The Iceberg Is Not Your Enemy

I was recently reading a blog titled Why We Can’t See What’s Right in Front of Us (You can find the complete article HERE) and was fascinated at how STUCK our human brains can get. We tend to see one view of our circumstance, rather than looking at the situation from multiple angles to determine the best outcome. Because we tend to see things from our one, most common, perspective, it can literally cost us our lives.

Here’s a bit of the text that fascinated me most:

For example, the people on the Titanic overlooked the possibility that the iceberg could have been their lifeboat. Newspapers from the time estimated the size of the iceberg to be between 50-100 feet high and 200-400 feet long. Titanic was navigable for awhile and could have pulled aside the iceberg. Many people could have climbed aboard it to find flat places to stay out of the water for the four hours before help arrived. Fixated on the fact that icebergs sink ships, people overlooked the size and shape of the iceberg.

The problem is we tend to just see an object’s use, not the object itself. When we see a common object, the motor cortex of our brain activates in anticipation of using the object in the common way. Part of the meaning of an object is getting ready to use it. If a type of feature is not important for its common use, then we are not cognizant of it. The result: our brain’s incredible inertia to move toward the common. Efficient for everyday life, this automatic neural response is the enemy of innovation.

Isn’t that incredible!?! Everyone saw the iceberg as the enemy. The icebergs were the biggest concern going in to the building of the Titanic and once the unthinkable happened, the concern became the unshakable reality. That massive, solid, floating, platform wasn’t there to save them, it was there to kill them…or was it?

It makes me stop and look at the situations in my life that I have catergorized as potential problems. What if that “problem” is also my solution? What is the very things in my life that I think are my losses are actually my gains, if I will just let go of the fear and use them to my advantage?

It’s an interesting shift in my thinking, especially as a Christian, to view the world as if no situation is to my demise because I serve a God that works all things for my good. No weapon formed against me will prosper because the weapon pointed at me can actually be used to save me if simply put in different hands.
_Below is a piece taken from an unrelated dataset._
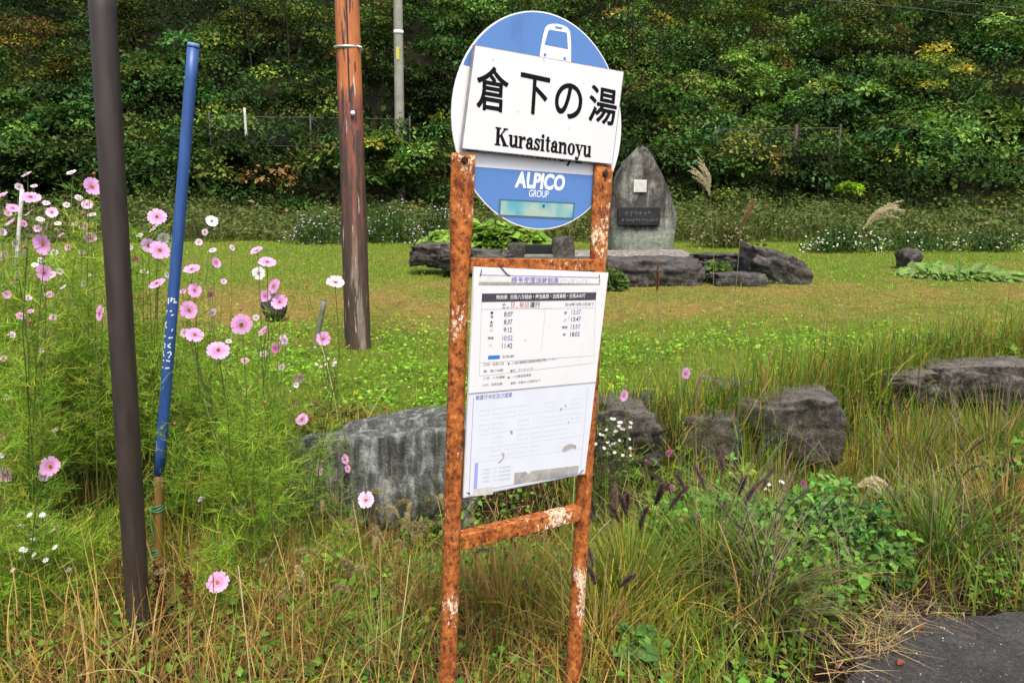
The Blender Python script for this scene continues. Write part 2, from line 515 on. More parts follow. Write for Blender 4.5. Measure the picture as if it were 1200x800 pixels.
rock('long grey rock slab with vertical pale streaks below the meadow, behind the left sign post', 285, 560, 500, 650, 3.8, .55, 'rock_wall', 1, shear=.14, rough=.09)
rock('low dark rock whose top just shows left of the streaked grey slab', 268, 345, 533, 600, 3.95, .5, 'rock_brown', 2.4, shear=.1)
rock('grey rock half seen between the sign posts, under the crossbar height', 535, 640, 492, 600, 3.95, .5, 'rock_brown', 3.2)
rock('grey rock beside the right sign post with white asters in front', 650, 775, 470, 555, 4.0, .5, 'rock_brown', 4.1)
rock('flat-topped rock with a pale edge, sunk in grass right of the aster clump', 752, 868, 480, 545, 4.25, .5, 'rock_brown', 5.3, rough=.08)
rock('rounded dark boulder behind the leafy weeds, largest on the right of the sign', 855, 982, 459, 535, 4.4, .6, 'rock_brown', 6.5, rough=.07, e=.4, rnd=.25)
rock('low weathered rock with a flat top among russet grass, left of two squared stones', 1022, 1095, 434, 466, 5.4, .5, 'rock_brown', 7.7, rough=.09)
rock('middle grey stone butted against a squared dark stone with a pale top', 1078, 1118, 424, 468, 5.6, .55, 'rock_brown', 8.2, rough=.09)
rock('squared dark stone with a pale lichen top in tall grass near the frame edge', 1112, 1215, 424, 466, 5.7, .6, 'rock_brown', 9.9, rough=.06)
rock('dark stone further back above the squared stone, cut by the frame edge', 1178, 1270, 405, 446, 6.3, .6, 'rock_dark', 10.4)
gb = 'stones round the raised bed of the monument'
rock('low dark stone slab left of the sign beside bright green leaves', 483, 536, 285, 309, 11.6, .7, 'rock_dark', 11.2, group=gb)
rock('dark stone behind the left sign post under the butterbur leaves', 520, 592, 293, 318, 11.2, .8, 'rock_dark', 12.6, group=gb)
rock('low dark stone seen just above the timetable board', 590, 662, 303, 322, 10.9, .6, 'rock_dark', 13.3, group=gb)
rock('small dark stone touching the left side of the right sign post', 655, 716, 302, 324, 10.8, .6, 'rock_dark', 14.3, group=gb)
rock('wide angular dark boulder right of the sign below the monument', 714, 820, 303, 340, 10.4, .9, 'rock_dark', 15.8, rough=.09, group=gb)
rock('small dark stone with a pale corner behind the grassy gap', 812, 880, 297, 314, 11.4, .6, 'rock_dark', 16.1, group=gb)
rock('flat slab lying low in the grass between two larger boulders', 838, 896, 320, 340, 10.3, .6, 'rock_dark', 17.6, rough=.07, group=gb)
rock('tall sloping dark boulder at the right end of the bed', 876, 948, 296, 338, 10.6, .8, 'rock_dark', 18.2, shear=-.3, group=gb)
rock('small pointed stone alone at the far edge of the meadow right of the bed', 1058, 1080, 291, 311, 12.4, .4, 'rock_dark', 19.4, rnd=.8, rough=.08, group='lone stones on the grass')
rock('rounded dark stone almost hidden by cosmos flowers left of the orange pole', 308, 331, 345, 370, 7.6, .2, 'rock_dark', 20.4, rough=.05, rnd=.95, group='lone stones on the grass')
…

Yes, the iceberg may have damaged the ship, but it was the inability to focus on the possibilites that drowned the people.

1 comment
  1. Ronnie the reb! LOL said:

    We can sure relate to this story! The problem that arises is we tend to put more thought on the “bad iceberg”, AKA our seemingly calamity, than on what God may be trying to do in (and for) our lives, or ministry. (aka good iceberg that can actually save me and give me a new perspective/and better direction (force a move) in my personal life, or His will for my life. After all, who knows best whats best for us than the Lord. Sometimes we are so removed by our own “self thoughts/ideas”, that we totally miss the “best”! Trusting God means that “in all things”, we “know” He is doing His good and perfect will in and for us. It is not a matter of feeling, but of faith that we move forward in “all circumstances”! Phil. 4:6-8 &l Psalm 46:10b help keep our walk in perspective.